• Objective:
Go through the listing and return every line with "Treat" in it.

------ Input rows

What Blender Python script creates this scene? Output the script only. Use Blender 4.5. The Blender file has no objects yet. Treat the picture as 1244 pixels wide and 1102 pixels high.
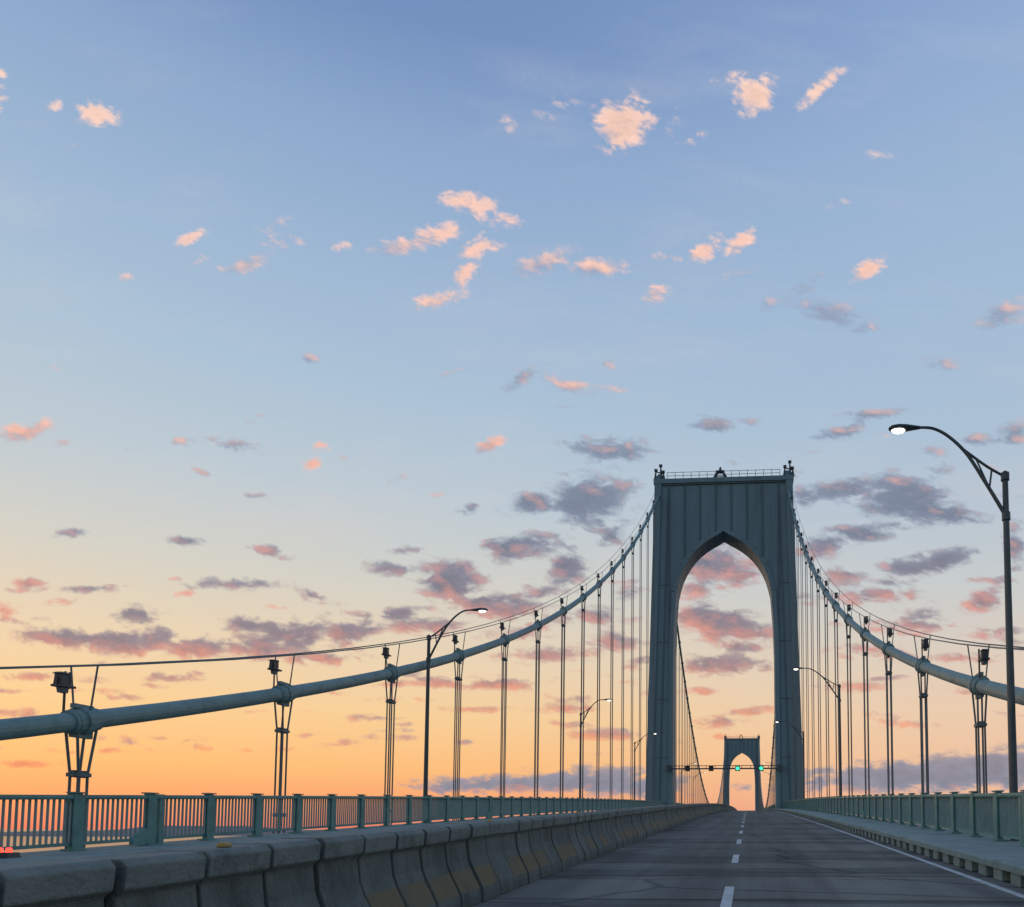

------------
------ Input rows

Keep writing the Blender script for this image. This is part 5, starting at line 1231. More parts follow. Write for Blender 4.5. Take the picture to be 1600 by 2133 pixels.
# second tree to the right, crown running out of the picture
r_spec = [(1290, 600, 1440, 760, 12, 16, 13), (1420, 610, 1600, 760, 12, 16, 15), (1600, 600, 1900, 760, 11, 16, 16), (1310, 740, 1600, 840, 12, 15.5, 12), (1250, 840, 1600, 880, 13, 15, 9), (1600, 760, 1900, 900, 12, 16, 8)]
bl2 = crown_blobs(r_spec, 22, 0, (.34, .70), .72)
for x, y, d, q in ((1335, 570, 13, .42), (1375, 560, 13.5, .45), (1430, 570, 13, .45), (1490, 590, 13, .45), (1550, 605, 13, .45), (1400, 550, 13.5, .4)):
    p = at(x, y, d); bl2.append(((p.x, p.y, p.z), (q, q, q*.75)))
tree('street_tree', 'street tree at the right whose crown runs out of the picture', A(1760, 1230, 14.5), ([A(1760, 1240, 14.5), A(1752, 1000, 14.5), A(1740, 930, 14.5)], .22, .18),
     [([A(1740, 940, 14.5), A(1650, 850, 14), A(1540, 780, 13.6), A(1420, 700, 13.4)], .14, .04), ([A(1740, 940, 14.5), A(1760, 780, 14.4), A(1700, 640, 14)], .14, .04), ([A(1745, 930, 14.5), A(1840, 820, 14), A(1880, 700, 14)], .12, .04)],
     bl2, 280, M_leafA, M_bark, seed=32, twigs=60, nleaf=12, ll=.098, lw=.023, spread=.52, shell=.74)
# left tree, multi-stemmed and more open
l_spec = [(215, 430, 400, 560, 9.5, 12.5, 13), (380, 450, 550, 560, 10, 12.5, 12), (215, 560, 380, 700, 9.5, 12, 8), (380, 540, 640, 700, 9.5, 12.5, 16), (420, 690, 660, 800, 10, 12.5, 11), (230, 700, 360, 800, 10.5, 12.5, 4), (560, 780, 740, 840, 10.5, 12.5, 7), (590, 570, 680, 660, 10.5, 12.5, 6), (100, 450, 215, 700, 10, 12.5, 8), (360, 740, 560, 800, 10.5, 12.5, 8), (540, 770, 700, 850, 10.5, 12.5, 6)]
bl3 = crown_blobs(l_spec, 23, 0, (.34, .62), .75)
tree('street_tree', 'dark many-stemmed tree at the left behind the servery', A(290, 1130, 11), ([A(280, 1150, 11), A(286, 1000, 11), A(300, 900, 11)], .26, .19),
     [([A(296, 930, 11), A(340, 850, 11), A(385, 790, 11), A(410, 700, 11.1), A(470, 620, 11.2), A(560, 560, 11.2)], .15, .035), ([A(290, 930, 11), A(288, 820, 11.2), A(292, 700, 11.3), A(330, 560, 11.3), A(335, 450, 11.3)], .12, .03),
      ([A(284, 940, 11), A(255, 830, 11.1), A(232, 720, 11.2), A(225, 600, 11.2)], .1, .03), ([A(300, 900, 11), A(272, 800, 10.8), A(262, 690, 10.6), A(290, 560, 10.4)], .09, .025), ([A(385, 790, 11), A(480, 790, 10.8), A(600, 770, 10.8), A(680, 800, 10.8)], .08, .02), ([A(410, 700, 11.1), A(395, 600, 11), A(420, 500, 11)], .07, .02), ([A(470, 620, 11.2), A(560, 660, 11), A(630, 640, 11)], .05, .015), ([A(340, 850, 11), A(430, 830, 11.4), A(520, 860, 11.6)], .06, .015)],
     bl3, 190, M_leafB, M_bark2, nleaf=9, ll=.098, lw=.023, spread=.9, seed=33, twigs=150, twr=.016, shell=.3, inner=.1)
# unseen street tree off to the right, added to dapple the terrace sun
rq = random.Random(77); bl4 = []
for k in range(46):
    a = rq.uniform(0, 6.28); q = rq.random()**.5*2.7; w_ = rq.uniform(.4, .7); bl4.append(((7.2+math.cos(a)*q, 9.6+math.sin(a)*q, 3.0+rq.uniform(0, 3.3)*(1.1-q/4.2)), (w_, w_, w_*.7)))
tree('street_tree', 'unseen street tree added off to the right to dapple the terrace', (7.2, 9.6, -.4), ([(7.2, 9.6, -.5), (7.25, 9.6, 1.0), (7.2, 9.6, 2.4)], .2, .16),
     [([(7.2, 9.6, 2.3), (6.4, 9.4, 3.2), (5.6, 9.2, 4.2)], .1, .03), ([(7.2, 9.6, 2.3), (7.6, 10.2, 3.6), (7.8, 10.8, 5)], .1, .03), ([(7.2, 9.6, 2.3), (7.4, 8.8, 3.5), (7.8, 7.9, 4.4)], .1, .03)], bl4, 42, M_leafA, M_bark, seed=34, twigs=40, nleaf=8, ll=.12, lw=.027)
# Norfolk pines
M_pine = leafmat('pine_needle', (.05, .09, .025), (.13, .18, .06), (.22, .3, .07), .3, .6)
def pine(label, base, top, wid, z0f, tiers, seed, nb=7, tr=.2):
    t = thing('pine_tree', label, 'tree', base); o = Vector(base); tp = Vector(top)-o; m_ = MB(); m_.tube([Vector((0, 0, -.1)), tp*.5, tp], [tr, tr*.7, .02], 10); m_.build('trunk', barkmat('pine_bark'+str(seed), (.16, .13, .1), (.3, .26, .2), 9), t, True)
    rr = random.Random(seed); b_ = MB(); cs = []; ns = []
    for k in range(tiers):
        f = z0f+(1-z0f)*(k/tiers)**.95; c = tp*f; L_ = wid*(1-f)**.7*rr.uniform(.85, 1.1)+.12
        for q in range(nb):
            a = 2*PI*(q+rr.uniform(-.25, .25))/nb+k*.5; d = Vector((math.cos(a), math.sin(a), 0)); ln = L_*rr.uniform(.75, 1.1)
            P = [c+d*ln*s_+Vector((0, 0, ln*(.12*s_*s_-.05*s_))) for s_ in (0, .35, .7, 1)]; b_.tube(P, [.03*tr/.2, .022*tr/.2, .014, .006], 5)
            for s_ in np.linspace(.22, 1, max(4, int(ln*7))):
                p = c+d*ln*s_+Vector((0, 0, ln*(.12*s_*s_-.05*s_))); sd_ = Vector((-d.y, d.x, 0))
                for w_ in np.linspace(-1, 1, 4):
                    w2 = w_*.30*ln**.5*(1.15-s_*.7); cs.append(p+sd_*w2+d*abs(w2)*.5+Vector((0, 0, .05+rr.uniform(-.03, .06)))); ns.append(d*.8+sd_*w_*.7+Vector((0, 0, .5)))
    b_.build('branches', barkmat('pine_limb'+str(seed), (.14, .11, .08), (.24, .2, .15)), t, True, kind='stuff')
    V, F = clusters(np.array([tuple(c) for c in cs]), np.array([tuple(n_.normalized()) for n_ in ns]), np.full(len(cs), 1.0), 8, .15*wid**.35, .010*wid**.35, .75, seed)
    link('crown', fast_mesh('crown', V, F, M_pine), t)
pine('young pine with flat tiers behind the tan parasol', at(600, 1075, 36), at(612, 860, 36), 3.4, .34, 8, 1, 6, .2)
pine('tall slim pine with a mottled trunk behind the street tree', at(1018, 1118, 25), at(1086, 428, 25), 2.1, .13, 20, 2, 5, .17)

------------
------ Input rows

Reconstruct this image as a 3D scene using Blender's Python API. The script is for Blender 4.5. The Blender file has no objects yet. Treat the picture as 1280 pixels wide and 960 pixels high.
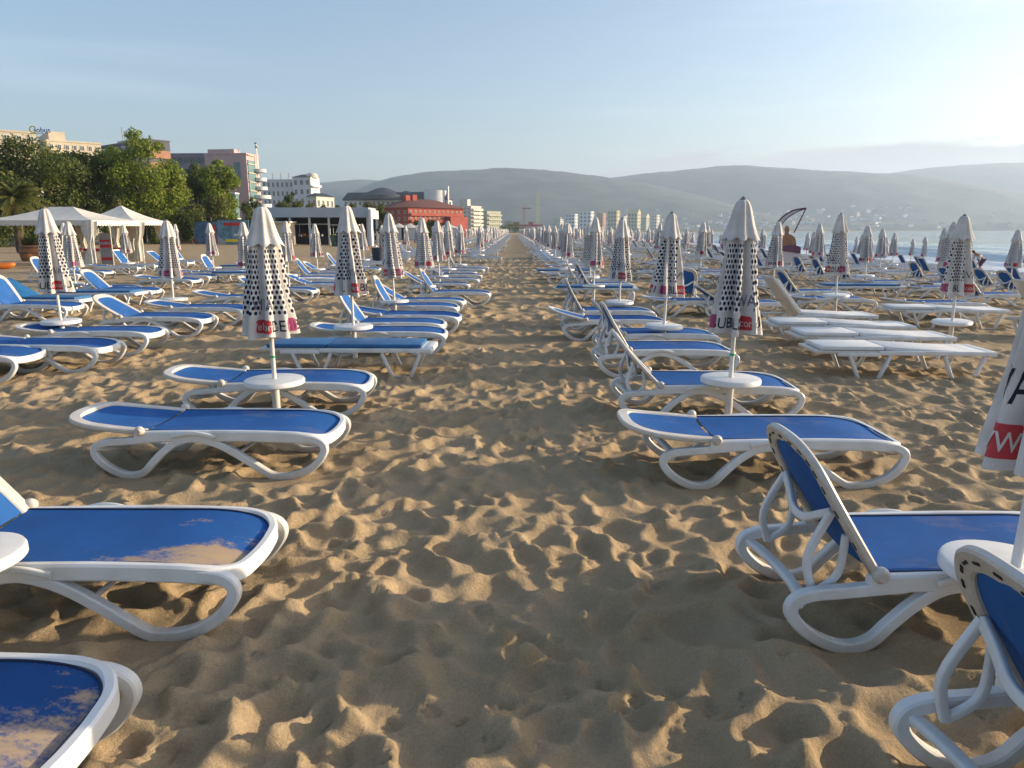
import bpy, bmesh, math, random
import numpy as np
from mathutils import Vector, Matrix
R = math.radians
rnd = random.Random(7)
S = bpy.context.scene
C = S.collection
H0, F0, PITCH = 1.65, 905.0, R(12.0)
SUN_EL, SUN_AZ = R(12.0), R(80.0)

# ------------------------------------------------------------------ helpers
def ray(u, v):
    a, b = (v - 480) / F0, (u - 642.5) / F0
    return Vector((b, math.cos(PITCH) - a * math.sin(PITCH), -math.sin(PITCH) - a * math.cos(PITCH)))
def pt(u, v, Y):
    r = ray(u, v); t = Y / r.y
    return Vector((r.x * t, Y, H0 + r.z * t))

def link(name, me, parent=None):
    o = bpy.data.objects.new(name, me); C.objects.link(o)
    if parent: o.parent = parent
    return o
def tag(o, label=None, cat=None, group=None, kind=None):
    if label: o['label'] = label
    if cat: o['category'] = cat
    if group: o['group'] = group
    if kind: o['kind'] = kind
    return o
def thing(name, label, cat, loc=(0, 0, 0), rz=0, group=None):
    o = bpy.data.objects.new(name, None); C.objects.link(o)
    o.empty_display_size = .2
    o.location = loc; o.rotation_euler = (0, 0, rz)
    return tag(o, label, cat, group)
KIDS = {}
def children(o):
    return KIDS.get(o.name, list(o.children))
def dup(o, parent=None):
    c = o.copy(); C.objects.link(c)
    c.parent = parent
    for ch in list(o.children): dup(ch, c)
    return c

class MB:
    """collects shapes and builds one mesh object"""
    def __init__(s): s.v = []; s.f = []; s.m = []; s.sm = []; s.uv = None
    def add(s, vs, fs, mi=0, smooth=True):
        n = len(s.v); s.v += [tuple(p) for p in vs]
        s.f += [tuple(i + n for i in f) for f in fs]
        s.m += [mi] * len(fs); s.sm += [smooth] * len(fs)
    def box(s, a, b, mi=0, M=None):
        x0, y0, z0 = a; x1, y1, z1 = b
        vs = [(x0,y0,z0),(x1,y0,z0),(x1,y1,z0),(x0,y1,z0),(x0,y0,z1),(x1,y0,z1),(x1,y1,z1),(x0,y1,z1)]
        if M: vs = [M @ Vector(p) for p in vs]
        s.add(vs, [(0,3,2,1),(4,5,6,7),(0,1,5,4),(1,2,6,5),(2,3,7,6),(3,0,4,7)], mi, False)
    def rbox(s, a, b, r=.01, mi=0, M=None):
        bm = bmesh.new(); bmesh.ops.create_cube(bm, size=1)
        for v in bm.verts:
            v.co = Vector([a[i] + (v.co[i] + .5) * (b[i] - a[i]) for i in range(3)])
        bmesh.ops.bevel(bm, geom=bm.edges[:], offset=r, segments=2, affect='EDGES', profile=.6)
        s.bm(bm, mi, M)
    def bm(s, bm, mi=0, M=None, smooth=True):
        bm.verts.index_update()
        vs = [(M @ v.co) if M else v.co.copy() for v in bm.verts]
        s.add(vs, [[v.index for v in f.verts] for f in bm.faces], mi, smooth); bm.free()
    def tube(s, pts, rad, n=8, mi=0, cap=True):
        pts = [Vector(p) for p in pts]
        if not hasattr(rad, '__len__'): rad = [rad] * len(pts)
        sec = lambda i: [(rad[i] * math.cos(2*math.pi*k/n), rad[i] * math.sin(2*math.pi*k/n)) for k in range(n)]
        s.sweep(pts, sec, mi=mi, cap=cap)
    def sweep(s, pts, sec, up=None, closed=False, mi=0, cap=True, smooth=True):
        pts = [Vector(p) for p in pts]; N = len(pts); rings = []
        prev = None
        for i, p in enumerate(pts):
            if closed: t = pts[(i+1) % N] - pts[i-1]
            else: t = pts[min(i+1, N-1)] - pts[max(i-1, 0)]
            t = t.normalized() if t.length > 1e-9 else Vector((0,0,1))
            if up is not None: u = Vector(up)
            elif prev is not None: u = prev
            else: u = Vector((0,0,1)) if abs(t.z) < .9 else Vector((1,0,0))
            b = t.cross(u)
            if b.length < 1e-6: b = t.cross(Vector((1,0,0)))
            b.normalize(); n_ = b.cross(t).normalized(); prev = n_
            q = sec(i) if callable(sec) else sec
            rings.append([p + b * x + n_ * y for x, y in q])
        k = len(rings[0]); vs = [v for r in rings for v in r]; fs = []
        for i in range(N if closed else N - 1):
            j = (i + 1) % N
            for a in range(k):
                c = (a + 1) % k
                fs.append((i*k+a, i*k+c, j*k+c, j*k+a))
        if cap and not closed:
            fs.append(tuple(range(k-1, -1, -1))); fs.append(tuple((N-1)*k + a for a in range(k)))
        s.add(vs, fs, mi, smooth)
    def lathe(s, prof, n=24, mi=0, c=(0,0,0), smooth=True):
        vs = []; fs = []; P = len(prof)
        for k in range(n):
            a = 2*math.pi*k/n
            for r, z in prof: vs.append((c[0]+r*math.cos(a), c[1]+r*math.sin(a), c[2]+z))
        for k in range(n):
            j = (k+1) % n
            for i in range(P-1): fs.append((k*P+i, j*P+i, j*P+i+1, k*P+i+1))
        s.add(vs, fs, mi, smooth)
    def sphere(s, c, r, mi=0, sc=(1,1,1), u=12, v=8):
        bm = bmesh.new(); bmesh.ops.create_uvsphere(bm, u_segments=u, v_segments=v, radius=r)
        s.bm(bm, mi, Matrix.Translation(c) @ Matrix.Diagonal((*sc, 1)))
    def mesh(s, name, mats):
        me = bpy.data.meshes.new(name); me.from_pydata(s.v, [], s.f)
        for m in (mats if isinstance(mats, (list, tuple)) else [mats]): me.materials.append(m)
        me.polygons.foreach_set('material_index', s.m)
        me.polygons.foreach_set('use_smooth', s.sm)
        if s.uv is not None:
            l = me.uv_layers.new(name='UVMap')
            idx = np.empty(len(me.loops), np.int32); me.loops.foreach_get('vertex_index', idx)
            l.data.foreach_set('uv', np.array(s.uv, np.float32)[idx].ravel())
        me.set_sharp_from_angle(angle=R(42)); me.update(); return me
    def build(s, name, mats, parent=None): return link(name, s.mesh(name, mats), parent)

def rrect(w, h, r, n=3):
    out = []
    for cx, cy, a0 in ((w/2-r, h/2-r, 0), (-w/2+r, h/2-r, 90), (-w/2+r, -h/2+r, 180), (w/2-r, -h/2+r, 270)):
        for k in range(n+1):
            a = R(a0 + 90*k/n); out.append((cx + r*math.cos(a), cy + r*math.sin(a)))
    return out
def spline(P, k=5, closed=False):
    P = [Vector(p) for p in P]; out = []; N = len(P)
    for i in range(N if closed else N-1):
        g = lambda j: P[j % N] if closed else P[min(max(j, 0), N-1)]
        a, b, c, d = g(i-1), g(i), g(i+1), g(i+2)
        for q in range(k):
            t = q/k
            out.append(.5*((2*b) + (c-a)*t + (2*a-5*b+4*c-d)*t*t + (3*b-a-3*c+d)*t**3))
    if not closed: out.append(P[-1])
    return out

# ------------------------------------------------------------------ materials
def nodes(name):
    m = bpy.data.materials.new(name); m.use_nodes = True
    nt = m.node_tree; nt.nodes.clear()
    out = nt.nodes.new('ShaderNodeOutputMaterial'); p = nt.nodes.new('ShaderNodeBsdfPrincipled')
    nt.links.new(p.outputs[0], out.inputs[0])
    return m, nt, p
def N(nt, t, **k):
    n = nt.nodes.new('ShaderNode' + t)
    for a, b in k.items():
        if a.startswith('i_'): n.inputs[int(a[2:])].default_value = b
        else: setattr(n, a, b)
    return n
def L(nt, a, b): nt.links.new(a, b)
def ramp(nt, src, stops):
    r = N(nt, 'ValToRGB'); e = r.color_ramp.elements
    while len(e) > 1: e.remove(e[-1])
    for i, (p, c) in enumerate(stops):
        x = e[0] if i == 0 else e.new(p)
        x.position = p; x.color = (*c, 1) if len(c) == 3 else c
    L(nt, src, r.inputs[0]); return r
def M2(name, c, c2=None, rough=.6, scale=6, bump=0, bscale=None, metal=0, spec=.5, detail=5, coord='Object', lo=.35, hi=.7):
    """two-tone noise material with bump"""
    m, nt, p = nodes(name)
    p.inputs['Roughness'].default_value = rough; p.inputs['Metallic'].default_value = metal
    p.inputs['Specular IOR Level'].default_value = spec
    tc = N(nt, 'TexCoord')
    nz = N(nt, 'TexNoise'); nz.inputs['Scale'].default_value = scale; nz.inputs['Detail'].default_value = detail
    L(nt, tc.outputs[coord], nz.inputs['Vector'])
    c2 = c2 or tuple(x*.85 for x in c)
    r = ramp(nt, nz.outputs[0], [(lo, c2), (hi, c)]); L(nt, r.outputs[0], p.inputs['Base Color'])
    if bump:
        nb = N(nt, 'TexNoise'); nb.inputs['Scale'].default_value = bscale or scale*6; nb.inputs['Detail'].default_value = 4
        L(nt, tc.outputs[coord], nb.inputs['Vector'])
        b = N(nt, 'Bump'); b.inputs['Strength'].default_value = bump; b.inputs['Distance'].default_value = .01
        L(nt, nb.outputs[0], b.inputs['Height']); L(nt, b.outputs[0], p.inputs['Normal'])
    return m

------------

• Written response:
What Blender Python script creates this scene? Output the script only. Use Blender 4.5. The Blender file has no objects yet. Treat the picture as 1244 pixels wide and 1102 pixels high.
Reconstruct this image as a 3D scene using Blender's Python API. The script is for Blender 4.5. The Blender file has no objects yet. Treat the picture as 1280 pixels wide and 960 pixels high.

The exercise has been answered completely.